Miało mnie nie być. Ostatecznie byłem. I o dziwo, poszło lepiej niż zakładałem, zwłaszcza, że decka zacząłem składać jakieś 5 minut po stwierdzeniu, że się przejdę na turniej. Czyli jakieś 20 minut przed wyjściem z domu. Brak wielu podstawowych kart do decka, bo nie miałem czasu ich poszukać, zero czasu na jakiekolwiek testy, żeby ograć się z deckiem ale co tam, nie takie turnieje świat widział.
Frekwencja nie dopisała, ale częściowo jest to wina terminu, więc mam nadzieję, ze później już będzie tylko lepiej
G1: Domain Monarch
r1: power shuffle, bo deck ułożony i co? I dobrałem praktycznie wszystkie rytuał spelle na otwierającej. Szybko przeszedłem do scoop phase, bo nie za bardzo było czym grać.

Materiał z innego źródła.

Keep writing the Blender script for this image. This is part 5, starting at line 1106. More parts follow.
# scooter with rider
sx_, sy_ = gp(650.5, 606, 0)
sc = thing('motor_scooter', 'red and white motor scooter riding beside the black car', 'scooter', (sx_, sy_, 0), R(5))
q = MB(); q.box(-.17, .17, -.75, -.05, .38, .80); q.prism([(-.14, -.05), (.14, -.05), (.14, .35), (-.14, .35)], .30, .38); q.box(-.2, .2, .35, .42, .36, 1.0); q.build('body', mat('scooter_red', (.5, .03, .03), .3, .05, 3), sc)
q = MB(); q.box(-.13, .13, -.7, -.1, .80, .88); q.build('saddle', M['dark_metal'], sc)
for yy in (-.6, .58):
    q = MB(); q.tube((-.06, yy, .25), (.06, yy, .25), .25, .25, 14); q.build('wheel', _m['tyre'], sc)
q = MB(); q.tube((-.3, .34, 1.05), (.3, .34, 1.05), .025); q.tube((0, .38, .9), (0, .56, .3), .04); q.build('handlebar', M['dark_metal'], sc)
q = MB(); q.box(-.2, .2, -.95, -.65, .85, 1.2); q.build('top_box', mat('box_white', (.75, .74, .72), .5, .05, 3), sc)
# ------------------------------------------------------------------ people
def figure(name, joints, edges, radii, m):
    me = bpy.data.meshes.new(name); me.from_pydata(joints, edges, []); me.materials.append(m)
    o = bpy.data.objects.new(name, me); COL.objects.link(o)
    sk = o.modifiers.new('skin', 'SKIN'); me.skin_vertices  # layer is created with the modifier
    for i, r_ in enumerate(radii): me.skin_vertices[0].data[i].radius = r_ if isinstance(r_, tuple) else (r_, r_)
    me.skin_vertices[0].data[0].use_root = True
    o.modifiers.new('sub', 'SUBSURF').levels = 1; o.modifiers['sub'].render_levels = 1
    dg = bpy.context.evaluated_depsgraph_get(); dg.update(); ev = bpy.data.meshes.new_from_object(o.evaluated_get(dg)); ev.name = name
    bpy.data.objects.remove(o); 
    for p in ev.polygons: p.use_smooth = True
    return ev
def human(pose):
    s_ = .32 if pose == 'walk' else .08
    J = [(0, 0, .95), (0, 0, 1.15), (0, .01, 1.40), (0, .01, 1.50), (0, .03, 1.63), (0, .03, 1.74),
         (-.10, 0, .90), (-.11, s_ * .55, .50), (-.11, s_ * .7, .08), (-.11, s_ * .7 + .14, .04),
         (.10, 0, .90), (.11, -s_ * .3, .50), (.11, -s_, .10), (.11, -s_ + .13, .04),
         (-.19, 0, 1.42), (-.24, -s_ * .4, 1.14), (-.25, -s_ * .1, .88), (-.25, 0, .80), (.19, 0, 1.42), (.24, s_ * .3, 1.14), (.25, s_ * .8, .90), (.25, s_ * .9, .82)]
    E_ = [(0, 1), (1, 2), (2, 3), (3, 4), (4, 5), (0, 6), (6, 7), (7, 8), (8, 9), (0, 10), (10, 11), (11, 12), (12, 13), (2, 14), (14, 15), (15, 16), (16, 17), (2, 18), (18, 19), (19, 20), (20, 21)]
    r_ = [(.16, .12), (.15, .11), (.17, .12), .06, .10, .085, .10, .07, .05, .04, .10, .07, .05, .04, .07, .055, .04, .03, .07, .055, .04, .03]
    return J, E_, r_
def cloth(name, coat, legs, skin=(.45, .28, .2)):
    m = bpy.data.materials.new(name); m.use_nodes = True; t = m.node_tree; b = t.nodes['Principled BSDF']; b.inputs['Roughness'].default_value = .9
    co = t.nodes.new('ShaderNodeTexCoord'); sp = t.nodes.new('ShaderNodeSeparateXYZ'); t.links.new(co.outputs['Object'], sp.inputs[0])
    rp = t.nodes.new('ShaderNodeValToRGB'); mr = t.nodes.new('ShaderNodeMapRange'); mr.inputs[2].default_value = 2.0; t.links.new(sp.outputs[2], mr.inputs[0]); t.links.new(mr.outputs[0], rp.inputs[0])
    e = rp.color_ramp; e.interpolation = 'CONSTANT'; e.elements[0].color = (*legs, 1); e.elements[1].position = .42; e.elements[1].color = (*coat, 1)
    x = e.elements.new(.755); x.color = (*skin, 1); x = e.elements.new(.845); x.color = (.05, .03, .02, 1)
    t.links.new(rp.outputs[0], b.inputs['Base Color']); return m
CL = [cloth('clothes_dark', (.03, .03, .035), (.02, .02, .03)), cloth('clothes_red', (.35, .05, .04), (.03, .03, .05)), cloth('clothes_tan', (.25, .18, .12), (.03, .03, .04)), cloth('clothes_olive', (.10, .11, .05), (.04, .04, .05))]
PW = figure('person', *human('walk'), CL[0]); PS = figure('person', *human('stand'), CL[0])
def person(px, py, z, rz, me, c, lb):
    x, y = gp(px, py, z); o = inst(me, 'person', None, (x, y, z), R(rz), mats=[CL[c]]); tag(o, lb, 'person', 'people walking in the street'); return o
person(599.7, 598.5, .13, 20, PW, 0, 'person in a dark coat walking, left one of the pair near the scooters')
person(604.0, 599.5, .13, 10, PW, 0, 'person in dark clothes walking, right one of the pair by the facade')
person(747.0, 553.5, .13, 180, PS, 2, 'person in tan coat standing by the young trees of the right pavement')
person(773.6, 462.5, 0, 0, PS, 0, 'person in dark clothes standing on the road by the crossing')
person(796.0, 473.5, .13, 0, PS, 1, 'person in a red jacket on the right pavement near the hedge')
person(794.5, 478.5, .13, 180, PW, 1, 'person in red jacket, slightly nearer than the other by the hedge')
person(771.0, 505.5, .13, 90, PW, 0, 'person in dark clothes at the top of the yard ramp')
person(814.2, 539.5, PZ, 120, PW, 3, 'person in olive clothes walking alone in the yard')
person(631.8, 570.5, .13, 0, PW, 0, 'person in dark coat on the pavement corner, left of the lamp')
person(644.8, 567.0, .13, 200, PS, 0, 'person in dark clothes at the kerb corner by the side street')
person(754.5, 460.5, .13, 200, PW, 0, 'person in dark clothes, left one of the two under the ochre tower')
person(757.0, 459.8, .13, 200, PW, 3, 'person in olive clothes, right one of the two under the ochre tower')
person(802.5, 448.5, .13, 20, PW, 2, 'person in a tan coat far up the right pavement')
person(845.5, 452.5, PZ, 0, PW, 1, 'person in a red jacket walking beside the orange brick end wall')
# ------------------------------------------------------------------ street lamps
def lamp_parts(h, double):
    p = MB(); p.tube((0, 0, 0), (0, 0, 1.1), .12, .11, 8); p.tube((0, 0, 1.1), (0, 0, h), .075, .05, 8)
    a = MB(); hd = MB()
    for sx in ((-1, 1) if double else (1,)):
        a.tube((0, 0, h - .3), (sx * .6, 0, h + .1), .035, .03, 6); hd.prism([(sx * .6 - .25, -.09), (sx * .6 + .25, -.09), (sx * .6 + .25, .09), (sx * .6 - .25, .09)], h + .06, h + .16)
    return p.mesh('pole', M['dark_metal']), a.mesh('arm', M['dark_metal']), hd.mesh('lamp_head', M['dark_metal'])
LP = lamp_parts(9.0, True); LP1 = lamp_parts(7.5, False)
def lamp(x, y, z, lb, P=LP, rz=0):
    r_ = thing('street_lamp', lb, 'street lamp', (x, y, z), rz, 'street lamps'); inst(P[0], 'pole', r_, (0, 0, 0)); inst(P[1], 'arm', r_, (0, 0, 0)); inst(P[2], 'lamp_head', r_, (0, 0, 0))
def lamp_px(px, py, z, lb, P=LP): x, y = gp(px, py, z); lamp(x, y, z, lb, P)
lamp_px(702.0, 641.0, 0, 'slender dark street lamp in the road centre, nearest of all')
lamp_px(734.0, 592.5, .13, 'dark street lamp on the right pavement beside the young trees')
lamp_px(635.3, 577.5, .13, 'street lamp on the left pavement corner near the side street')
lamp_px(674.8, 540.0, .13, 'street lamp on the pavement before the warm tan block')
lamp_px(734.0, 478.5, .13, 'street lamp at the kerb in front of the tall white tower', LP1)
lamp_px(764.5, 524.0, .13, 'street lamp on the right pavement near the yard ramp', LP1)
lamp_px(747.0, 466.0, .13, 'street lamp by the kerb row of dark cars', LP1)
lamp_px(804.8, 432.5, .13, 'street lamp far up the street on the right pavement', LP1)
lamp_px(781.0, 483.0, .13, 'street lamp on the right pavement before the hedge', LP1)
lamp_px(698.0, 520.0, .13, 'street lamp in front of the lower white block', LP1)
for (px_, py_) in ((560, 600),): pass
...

r2: Normalna ręka, z to u przeciwnika nie było widać monarchów. Szybkie zbicie do 0hp.
r3: Doszliśmy do impasu, bo skończyły mu się trybut foddery, a ja go powoli dobijałem. Niestety edea po stormforth była nieciekawą wizją. Ostatecznie na wielkim farcie dokopał się do monarcha.
0:1
G2: Hero
r1: Szybko i bez większych problemów. Miss z jego strony sprawił, że skończyłem grę szybciej. Ale tak to jest, jak się nie czyta kart.
r2: BTS u przeciwnika sprawił, że nie miałem jak obejść dark lawa i jakiejś jeszcze fuzji. scoop.
r3: podobnie jak r1.
1:1
G3: D/D
r1: Czytanie KAŻDEJ karty, jaką przeciwnika zagrywa, bądź szuka. Odpowiednie kontry i przechodzimy do g2. Tutaj ogarnąłem się, że można zagrać trish+clausolas z lustra, bo to przecież 12 jest. (brawo ja)
r2: OTK powstrzymane Gorzkim a w głowie krótka nostalgia do czasów, kiedy takie rzeczy były na porządku dziennym
Moja odpowiedź, która dała mi kontrolę już do końca.
Tak więc 2:1, drugie miejsce, a do tego satysfakcja, że cokolwiek ugrałem, grając praktycznie bez kilku naprawdę ważnych kart.